* _Given exercise_:
In full and without alteration, repeat the material.

╔══

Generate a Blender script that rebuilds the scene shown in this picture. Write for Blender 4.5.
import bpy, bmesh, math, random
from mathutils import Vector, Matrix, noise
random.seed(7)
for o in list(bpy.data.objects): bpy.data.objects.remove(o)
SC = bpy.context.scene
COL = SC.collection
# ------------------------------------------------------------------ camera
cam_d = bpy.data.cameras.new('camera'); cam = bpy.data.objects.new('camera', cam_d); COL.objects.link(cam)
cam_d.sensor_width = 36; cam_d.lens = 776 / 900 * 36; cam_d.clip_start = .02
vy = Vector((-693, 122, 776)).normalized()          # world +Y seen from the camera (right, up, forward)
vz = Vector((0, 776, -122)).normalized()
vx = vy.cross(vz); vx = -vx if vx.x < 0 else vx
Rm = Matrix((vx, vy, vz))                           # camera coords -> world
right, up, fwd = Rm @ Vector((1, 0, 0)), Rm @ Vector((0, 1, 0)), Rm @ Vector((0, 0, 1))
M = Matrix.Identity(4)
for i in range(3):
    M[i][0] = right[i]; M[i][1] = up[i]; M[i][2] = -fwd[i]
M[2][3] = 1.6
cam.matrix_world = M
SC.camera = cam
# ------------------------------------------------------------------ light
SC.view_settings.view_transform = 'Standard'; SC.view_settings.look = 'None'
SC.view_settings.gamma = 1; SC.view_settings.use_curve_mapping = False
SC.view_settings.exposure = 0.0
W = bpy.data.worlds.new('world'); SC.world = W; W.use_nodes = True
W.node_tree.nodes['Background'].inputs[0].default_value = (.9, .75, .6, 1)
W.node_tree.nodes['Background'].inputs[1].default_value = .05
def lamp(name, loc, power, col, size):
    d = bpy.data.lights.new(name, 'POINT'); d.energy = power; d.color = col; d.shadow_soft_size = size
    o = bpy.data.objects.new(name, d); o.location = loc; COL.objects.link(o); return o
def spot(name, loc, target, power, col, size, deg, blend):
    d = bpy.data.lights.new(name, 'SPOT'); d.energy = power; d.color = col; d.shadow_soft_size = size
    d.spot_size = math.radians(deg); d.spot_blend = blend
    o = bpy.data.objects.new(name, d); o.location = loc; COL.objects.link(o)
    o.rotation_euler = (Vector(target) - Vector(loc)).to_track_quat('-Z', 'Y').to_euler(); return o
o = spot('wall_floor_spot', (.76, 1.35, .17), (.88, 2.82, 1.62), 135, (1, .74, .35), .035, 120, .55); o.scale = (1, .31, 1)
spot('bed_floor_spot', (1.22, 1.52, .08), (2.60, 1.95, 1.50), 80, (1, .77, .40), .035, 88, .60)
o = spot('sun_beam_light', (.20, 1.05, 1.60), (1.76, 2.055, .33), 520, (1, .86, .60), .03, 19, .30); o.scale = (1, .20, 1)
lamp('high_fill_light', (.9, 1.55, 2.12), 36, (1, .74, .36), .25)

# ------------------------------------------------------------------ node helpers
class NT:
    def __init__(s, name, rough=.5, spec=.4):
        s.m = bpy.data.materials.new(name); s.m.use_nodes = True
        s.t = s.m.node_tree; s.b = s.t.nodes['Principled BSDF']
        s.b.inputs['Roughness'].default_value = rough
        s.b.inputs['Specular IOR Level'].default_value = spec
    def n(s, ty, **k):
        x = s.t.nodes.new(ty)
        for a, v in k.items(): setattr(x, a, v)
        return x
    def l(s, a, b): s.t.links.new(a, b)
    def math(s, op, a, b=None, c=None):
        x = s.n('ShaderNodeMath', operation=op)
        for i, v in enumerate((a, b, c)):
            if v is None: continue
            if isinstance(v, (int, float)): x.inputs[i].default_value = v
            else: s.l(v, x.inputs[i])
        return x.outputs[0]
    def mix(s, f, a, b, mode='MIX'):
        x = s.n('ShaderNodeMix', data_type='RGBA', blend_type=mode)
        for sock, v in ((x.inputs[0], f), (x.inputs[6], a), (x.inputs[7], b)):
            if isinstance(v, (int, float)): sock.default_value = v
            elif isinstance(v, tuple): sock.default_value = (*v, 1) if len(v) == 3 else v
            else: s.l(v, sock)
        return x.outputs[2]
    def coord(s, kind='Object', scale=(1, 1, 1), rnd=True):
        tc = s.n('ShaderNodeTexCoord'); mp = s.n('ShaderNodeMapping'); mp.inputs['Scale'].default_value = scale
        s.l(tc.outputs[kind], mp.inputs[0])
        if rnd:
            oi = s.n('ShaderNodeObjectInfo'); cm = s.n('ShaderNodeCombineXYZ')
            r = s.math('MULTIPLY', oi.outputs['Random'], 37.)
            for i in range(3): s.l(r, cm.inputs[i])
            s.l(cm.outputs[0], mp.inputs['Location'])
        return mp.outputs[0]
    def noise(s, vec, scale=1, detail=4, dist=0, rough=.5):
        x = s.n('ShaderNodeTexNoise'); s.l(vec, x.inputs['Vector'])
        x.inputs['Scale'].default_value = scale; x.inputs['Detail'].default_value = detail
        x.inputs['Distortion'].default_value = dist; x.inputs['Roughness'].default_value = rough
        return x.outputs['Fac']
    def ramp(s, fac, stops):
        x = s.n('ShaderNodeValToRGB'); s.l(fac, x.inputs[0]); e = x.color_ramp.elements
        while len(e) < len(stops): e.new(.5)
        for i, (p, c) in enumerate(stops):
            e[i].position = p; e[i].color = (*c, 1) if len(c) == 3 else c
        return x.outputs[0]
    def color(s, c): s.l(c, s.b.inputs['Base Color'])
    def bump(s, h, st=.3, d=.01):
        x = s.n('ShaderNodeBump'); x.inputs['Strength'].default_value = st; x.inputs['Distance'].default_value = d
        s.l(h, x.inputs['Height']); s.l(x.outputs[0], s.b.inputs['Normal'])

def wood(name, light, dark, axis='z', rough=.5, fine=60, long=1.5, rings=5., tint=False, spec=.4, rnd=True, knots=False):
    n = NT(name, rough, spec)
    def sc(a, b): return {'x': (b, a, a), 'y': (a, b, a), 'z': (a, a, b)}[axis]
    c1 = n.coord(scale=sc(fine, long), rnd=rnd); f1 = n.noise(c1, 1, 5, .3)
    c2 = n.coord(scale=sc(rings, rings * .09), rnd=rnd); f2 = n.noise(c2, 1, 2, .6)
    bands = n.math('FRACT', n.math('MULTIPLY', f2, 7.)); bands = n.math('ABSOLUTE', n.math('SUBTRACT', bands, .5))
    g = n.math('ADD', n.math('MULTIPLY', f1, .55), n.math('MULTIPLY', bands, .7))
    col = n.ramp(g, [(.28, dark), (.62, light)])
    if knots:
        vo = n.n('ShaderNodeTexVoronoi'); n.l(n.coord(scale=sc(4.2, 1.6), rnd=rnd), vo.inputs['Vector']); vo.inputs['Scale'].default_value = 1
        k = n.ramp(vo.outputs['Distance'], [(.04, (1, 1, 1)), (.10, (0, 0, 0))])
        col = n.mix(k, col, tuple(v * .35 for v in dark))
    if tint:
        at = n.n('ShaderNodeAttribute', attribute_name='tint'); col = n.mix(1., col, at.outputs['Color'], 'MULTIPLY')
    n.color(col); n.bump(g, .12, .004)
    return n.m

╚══

* _Exercise output_:
Generate a Blender script that rebuilds the scene shown in this picture. Write for Blender 4.5.
import bpy, bmesh, math, random
from mathutils import Vector, Matrix, noise
random.seed(7)
for o in list(bpy.data.objects): bpy.data.objects.remove(o)
SC = bpy.context.scene
COL = SC.collection
# ------------------------------------------------------------------ camera
cam_d = bpy.data.cameras.new('camera'); cam = bpy.data.objects.new('camera', cam_d); COL.objects.link(cam)
cam_d.sensor_width = 36; cam_d.lens = 776 / 900 * 36; cam_d.clip_start = .02
vy = Vector((-693, 122, 776)).normalized()          # world +Y seen from the camera (right, up, forward)
vz = Vector((0, 776, -122)).normalized()
vx = vy.cross(vz); vx = -vx if vx.x < 0 else vx
Rm = Matrix((vx, vy, vz))                           # camera coords -> world
right, up, fwd = Rm @ Vector((1, 0, 0)), Rm @ Vector((0, 1, 0)), Rm @ Vector((0, 0, 1))
M = Matrix.Identity(4)
for i in range(3):
    M[i][0] = right[i]; M[i][1] = up[i]; M[i][2] = -fwd[i]
M[2][3] = 1.6
cam.matrix_world = M
SC.camera = cam
# ------------------------------------------------------------------ light
SC.view_settings.view_transform = 'Standard'; SC.view_settings.look = 'None'
SC.view_settings.gamma = 1; SC.view_settings.use_curve_mapping = False
SC.view_settings.exposure = 0.0
W = bpy.data.worlds.new('world'); SC.world = W; W.use_nodes = True
W.node_tree.nodes['Background'].inputs[0].default_value = (.9, .75, .6, 1)
W.node_tree.nodes['Background'].inputs[1].default_value = .05
def lamp(name, loc, power, col, size):
    d = bpy.data.lights.new(name, 'POINT'); d.energy = power; d.color = col; d.shadow_soft_size = size
    o = bpy.data.objects.new(name, d); o.location = loc; COL.objects.link(o); return o
def spot(name, loc, target, power, col, size, deg, blend):
    d = bpy.data.lights.new(name, 'SPOT'); d.energy = power; d.color = col; d.shadow_soft_size = size
    d.spot_size = math.radians(deg); d.spot_blend = blend
    o = bpy.data.objects.new(name, d); o.location = loc; COL.objects.link(o)
    o.rotation_euler = (Vector(target) - Vector(loc)).to_track_quat('-Z', 'Y').to_euler(); return o
o = spot('wall_floor_spot', (.76, 1.35, .17), (.88, 2.82, 1.62), 135, (1, .74, .35), .035, 120, .55); o.scale = (1, .31, 1)
spot('bed_floor_spot', (1.22, 1.52, .08), (2.60, 1.95, 1.50), 80, (1, .77, .40), .035, 88, .60)
o = spot('sun_beam_light', (.20, 1.05, 1.60), (1.76, 2.055, .33), 520, (1, .86, .60), .03, 19, .30); o.scale = (1, .20, 1)
lamp('high_fill_light', (.9, 1.55, 2.12), 36, (1, .74, .36), .25)

# ------------------------------------------------------------------ node helpers
class NT:
    def __init__(s, name, rough=.5, spec=.4):
        s.m = bpy.data.materials.new(name); s.m.use_nodes = True
        s.t = s.m.node_tree; s.b = s.t.nodes['Principled BSDF']
        s.b.inputs['Roughness'].default_value = rough
        s.b.inputs['Specular IOR Level'].default_value = spec
    def n(s, ty, **k):
        x = s.t.nodes.new(ty)
        for a, v in k.items(): setattr(x, a, v)
        return x
    def l(s, a, b): s.t.links.new(a, b)
    def math(s, op, a, b=None, c=None):
        x = s.n('ShaderNodeMath', operation=op)
        for i, v in enumerate((a, b, c)):
            if v is None: continue
            if isinstance(v, (int, float)): x.inputs[i].default_value = v
            else: s.l(v, x.inputs[i])
        return x.outputs[0]
    def mix(s, f, a, b, mode='MIX'):
        x = s.n('ShaderNodeMix', data_type='RGBA', blend_type=mode)
        for sock, v in ((x.inputs[0], f), (x.inputs[6], a), (x.inputs[7], b)):
            if isinstance(v, (int, float)): sock.default_value = v
            elif isinstance(v, tuple): sock.default_value = (*v, 1) if len(v) == 3 else v
            else: s.l(v, sock)
        return x.outputs[2]
    def coord(s, kind='Object', scale=(1, 1, 1), rnd=True):
        tc = s.n('ShaderNodeTexCoord'); mp = s.n('ShaderNodeMapping'); mp.inputs['Scale'].default_value = scale
        s.l(tc.outputs[kind], mp.inputs[0])
        if rnd:
            oi = s.n('ShaderNodeObjectInfo'); cm = s.n('ShaderNodeCombineXYZ')
            r = s.math('MULTIPLY', oi.outputs['Random'], 37.)
            for i in range(3): s.l(r, cm.inputs[i])
            s.l(cm.outputs[0], mp.inputs['Location'])
        return mp.outputs[0]
    def noise(s, vec, scale=1, detail=4, dist=0, rough=.5):
        x = s.n('ShaderNodeTexNoise'); s.l(vec, x.inputs['Vector'])
        x.inputs['Scale'].default_value = scale; x.inputs['Detail'].default_value = detail
        x.inputs['Distortion'].default_value = dist; x.inputs['Roughness'].default_value = rough
        return x.outputs['Fac']
    def ramp(s, fac, stops):
        x = s.n('ShaderNodeValToRGB'); s.l(fac, x.inputs[0]); e = x.color_ramp.elements
        while len(e) < len(stops): e.new(.5)
        for i, (p, c) in enumerate(stops):
            e[i].position = p; e[i].color = (*c, 1) if len(c) == 3 else c
        return x.outputs[0]
    def color(s, c): s.l(c, s.b.inputs['Base Color'])
    def bump(s, h, st=.3, d=.01):
        x = s.n('ShaderNodeBump'); x.inputs['Strength'].default_value = st; x.inputs['Distance'].default_value = d
        s.l(h, x.inputs['Height']); s.l(x.outputs[0], s.b.inputs['Normal'])

def wood(name, light, dark, axis='z', rough=.5, fine=60, long=1.5, rings=5., tint=False, spec=.4, rnd=True, knots=False):
    n = NT(name, rough, spec)
    def sc(a, b): return {'x': (b, a, a), 'y': (a, b, a), 'z': (a, a, b)}[axis]
    c1 = n.coord(scale=sc(fine, long), rnd=rnd); f1 = n.noise(c1, 1, 5, .3)
    c2 = n.coord(scale=sc(rings, rings * .09), rnd=rnd); f2 = n.noise(c2, 1, 2, .6)
    bands = n.math('FRACT', n.math('MULTIPLY', f2, 7.)); bands = n.math('ABSOLUTE', n.math('SUBTRACT', bands, .5))
    g = n.math('ADD', n.math('MULTIPLY', f1, .55), n.math('MULTIPLY', bands, .7))
    col = n.ramp(g, [(.28, dark), (.62, light)])
    if knots:
        vo = n.n('ShaderNodeTexVoronoi'); n.l(n.coord(scale=sc(4.2, 1.6), rnd=rnd), vo.inputs['Vector']); vo.inputs['Scale'].default_value = 1
        k = n.ramp(vo.outputs['Distance'], [(.04, (1, 1, 1)), (.10, (0, 0, 0))])
        col = n.mix(k, col, tuple(v * .35 for v in dark))
    if tint:
        at = n.n('ShaderNodeAttribute', attribute_name='tint'); col = n.mix(1., col, at.outputs['Color'], 'MULTIPLY')
    n.color(col); n.bump(g, .12, .004)
    return n.m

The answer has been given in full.